Through “bulk warrants”, the Snoopers’ Charter grants wide-ranging surveillance powers to State agencies who can scoop up and store the emails, text messages, calls, location data, and internet history of huge swathes of the population. These agencies can intercept everyone’s digital communications in bulk, hack into our computers, phones and tablets, and create vast “personal datasets” without suspicion.
The powers we are challenging allow for warrants for bulk interception, bulk hacking, bulk acquisition (compelling private companies to pass over people’s data), bulk retention and access (compelling private companies to retain people’s data and allowing access to it), and acquisition of bulk personal datasets (allowing agencies to retain, search and link vast databases on people held by the public or private sector).
Megan Goulding, lawyer at Liberty, said: “In creating the Snoopers’ Charter, the UK Government has attempted to legitimise the most sweeping and intrusive mass surveillance powers to be found anywhere in the democratic world. These powers allow the state to collect the messages, location and browsing history of innocent, ordinary people without grounds for suspicion.
“We are bringing this challenge because this law has no place in any credible democracy, least of all one with such a long and proud history of defending individual liberty. The Government must introduce a targeted surveillance regime that does not require its citizens to sacrifice their rights to privacy and freedom of expression.”
THE CASE
We will argue that various powers contained in the Act breach Article 8 (the right to privacy) and Article 10 (the right to freedom of expression) of the European Convention on Human Rights.
We will further argue that there are insufficient safeguards in the Act to protect confidential journalistic sources and legally privileged material. The National Union of Journalists is intervening regarding journalist protections.
MI5 ADMITS UNLAWFUL DATA RETENTION
Last week, as part of this litigation, it was revealed in court that MI5 has been unlawfully retaining people’s data obtained through the bulk powers we are challenging.
The full nature and extent of MI5’s illegal activity remains unknown as the Government is trying to keep it from the public, though the Investigatory Powers Commissioner said it was severe enough that he considers MI5’s handling of data to be in “special measures”. MI5’s startling admission that people’s data is being held in “ungoverned spaces” shows that the Act’s safeguards, and its oversight system, are inadequate for protecting our privacy and freedom of expression.
This inadequacy goes to the heart of Liberty’s challenge this week. Liberty’s case is that the Act’s safeguards are inadequate to protect people’s privacy and free expression, but MI5’s disclosures show they are failing to be enforced, so people’s rights are being violated even further.
BACKGROUND
This is the second part of our challenge to the Investigatory Powers Act. In April 2018, we won the first part of this case. The High Court found the Government’s power to order private companies to store communications data, including internet history, so that state agencies can access it, breached our rights to privacy.

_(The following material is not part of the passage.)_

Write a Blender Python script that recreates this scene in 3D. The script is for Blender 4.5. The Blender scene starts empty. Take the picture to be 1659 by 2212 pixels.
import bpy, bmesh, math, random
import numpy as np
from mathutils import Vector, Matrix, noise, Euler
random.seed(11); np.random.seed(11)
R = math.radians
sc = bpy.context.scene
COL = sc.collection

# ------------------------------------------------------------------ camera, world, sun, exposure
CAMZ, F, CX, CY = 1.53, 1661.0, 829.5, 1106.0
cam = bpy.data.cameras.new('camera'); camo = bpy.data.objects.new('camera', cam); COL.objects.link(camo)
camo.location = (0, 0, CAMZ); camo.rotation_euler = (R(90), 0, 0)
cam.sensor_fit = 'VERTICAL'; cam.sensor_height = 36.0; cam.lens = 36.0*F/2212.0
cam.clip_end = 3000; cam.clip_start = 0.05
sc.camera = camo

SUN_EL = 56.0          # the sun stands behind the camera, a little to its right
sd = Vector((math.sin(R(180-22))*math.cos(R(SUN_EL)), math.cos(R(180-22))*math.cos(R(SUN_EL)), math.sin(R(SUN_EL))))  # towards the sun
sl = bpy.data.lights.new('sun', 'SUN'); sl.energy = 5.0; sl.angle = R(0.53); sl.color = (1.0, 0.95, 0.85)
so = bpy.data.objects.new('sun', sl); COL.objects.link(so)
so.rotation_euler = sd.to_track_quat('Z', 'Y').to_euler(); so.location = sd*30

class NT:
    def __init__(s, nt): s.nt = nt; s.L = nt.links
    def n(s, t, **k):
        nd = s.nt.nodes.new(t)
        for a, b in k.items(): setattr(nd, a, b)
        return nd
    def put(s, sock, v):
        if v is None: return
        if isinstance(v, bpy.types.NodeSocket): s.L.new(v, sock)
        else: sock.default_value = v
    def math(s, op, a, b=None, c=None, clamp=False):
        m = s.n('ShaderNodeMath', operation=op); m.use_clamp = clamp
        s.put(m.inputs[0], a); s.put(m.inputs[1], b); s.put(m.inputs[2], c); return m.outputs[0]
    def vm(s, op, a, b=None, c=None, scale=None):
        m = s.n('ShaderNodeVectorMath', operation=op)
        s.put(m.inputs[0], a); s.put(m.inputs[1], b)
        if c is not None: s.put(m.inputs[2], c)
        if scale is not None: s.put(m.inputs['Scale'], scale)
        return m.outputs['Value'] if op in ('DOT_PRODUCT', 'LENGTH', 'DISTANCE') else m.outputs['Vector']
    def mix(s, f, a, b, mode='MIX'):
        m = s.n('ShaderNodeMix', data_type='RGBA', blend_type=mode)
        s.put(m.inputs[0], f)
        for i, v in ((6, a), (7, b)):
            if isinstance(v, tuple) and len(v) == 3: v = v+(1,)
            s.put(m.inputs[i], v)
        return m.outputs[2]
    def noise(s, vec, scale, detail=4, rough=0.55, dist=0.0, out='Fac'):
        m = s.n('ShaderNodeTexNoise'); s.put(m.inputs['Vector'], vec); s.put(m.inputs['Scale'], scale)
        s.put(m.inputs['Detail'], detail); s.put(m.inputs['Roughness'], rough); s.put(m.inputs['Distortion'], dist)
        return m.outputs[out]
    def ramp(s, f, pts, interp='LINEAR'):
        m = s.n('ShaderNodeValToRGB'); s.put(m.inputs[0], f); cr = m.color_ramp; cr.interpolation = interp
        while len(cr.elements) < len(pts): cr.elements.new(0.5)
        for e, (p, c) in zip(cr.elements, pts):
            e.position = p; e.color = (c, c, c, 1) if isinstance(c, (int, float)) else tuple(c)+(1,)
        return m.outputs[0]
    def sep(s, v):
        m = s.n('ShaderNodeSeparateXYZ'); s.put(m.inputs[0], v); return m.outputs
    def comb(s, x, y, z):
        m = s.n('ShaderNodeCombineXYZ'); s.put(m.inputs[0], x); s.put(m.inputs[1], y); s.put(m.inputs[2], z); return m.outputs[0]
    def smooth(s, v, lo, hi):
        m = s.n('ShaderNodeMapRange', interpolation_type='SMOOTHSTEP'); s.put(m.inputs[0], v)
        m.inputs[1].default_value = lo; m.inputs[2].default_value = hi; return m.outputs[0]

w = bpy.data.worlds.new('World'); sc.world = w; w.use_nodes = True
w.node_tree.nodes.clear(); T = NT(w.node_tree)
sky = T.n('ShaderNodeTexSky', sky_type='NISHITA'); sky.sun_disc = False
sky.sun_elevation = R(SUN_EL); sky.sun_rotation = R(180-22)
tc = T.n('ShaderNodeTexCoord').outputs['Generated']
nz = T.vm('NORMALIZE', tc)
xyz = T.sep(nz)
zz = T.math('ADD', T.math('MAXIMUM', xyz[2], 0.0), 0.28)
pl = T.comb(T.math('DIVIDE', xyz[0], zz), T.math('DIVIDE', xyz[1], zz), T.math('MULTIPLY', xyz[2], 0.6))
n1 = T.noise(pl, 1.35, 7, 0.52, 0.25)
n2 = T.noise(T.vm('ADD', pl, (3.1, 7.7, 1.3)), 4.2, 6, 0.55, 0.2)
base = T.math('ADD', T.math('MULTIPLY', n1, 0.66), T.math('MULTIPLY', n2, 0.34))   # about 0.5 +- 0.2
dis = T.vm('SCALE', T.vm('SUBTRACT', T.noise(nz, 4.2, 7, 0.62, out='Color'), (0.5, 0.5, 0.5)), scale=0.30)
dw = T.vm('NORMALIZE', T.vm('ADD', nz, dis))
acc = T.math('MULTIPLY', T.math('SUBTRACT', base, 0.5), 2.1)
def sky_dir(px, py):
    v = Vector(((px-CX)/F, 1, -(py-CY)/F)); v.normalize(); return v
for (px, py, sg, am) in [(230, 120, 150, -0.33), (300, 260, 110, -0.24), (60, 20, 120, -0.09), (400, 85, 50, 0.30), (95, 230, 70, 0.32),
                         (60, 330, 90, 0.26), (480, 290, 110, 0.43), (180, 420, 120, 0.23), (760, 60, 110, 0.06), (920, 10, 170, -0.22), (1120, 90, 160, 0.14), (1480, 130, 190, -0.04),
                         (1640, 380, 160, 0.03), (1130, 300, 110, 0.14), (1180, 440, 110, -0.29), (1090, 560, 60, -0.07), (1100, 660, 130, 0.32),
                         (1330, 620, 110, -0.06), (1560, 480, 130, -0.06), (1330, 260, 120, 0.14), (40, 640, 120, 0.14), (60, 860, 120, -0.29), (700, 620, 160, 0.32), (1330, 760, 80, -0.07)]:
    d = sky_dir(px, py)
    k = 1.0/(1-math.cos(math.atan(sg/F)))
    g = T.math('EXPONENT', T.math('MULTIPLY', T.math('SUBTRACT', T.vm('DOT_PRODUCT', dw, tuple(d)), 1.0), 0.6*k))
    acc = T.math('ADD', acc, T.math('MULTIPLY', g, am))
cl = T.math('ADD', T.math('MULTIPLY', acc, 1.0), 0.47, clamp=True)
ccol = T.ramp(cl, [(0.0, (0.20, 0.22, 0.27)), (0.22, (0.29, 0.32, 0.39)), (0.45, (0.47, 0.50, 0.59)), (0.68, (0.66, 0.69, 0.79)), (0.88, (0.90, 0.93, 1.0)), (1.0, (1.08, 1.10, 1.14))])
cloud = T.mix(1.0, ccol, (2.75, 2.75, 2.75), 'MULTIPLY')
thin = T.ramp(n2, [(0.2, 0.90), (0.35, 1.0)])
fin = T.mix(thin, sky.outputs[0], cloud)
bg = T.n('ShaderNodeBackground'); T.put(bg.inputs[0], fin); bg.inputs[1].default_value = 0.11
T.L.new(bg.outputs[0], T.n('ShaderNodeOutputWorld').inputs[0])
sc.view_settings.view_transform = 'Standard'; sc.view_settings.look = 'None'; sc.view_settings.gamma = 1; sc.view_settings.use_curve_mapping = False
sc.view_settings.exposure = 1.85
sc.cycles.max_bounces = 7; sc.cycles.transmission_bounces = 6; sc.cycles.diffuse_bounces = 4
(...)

The Investigatory Powers Act became law in late 2016. It was intended to introduce transparency to state surveillance following Edward Snowden’s revelations of unlawful mass monitoring of the public’s communications. Instead it legalised the practices he exposed – and introduced hugely intrusive new powers. It allows the state to hack computers, phones and tablets on an industrial scale, and collect the content of people’s digital communications and records about those communications created by our devices. It also allows the creation and linking of huge “bulk personal datasets”.

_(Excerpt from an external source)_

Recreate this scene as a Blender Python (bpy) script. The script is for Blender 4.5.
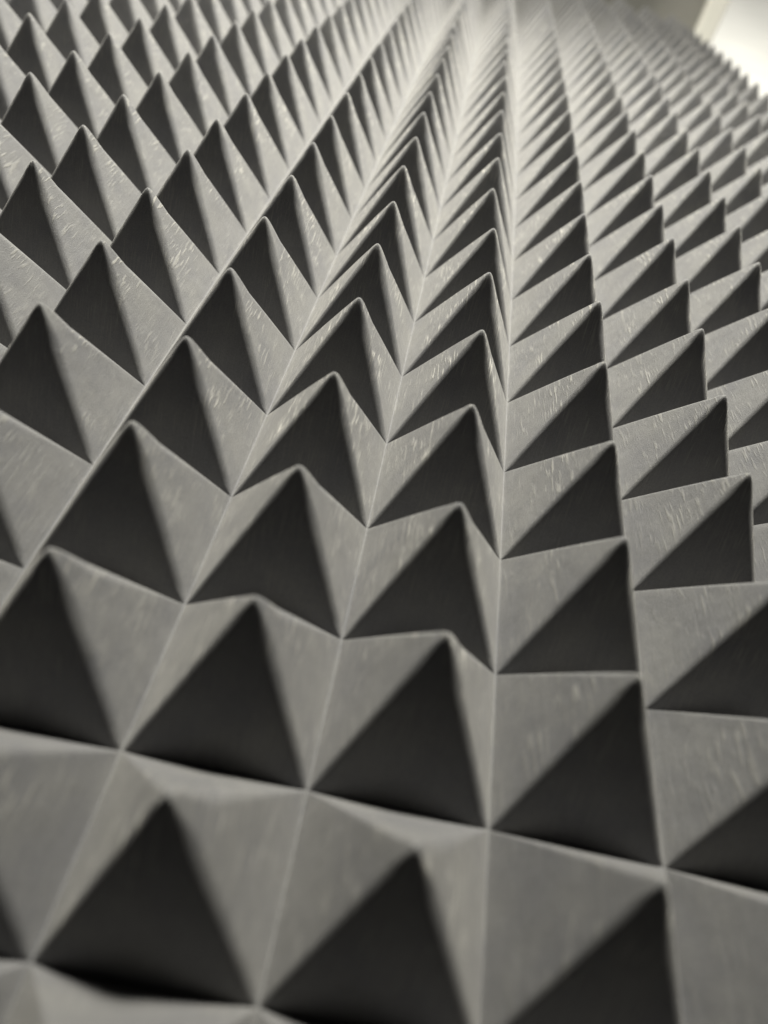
import bpy, bmesh, math, random
from mathutils import Vector, Matrix

for o in list(bpy.data.objects):
    bpy.data.objects.remove(o)
scn = bpy.context.scene
COL = scn.collection
U = 0.05                      # one pyramid pitch of the foam, in metres

# ------------------------------------------------------------------ camera
F_PX, PITCH, YAW, ROLL = 706.26, 0.787603, -0.072787, 0.286485
CAM = Vector((0.765795, -1.558933, 3.708056))
cam_data = bpy.data.cameras.new("camera")
cam = bpy.data.objects.new("camera", cam_data)
COL.objects.link(cam)
fw = Vector((-math.sin(YAW) * math.cos(PITCH), math.cos(YAW) * math.cos(PITCH), -math.sin(PITCH)))
rt = Vector((math.cos(YAW), math.sin(YAW), 0))
up = rt.cross(fw)
r2 = math.cos(ROLL) * rt + math.sin(ROLL) * up
u2 = -math.sin(ROLL) * rt + math.cos(ROLL) * up
M = Matrix((r2, u2, -fw)).transposed().to_4x4()
M.translation = CAM * U
cam.matrix_world = M
cam_data.sensor_fit = 'HORIZONTAL'
cam_data.sensor_width = 36.0
cam_data.lens = 36.0 * F_PX / 768.0
cam_data.clip_start = 0.005
cam_data.clip_end = 50.0
cam_data.dof.use_dof = True
cam_data.dof.focus_distance = 6.0 * U
cam_data.dof.aperture_fstop = cam_data.lens / 4.6
scn.camera = cam

# ------------------------------------------------------------------ world, lamp, exposure
w = bpy.data.worlds.new("World")
scn.world = w
w.use_nodes = True
bg = w.node_tree.nodes["Background"]
bg.inputs[0].default_value = (1.0, 0.93, 0.84, 1)
bg.inputs[1].default_value = 0.005

LAMP = Vector((2.5, 27.5, 35.5))          # a round shaded lamp over the far end of the panel
ld = bpy.data.lights.new("lamp", 'AREA')
ld.shape = 'DISK'
ld.size = 9.0 * U
ld.energy = 76.0
ld.color = (1.0, 0.972, 0.86)
lamp = bpy.data.objects.new("lamp", ld)
COL.objects.link(lamp)
lamp.location = LAMP * U
lamp.rotation_euler = (Vector((4.0, 25.0, 0.0)) - LAMP).to_track_quat('-Z', 'Y').to_euler()

# added spot at the lamp's place, only to brighten the middle rows
sd = bpy.data.lights.new("added_beam", 'SPOT')
sd.spot_size = math.radians(36.5)
sd.spot_blend = 1.0
sd.shadow_soft_size = 4.0 * U
sd.energy = 930.0
sd.color = (1.0, 0.972, 0.87)
beam = bpy.data.objects.new("added_beam", sd)
COL.objects.link(beam)
BEAM = LAMP + Vector((0.0, 0.5, 1.0))
beam.location = BEAM * U
beam.rotation_euler = (Vector((0.6, 11.8, 0.0)) - BEAM).to_track_quat('-Z', 'Y').to_euler()

scn.view_settings.view_transform = 'Standard'
scn.view_settings.look = 'None'
scn.view_settings.exposure = 0.0
scn.view_settings.gamma = 1.0
scn.render.resolution_x, scn.render.resolution_y = 768, 1024

# ------------------------------------------------------------------ materials
def new_mat(name):
    m = bpy.data.materials.new(name)
    m.use_nodes = True
    return m, m.node_tree.nodes, m.node_tree.links, m.node_tree.nodes["Principled BSDF"]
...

A public petition calling for its repeal attracted more than 200,000 signatures, but was not debated by Parliament.
In September 2018, Liberty, along with 13 other human rights and journalism groups and two individuals, won its challenge to the previous surveillance regime at the European Court of Human Rights. The Court found that the UK’s previous regime for bulk interception was unlawful.
The Investigatory Powers Act replaced and expanded the intrusive surveillance powers that the European Court of Human Rights found to breach our rights to privacy and free expression.
Liberty instructs Shamik Dutta at Bhatt Murphy Solicitors, Martin Chamberlain QC and David Heaton of Brick Court Chambers, and Ben Jaffey QC of Blackstone Chambers.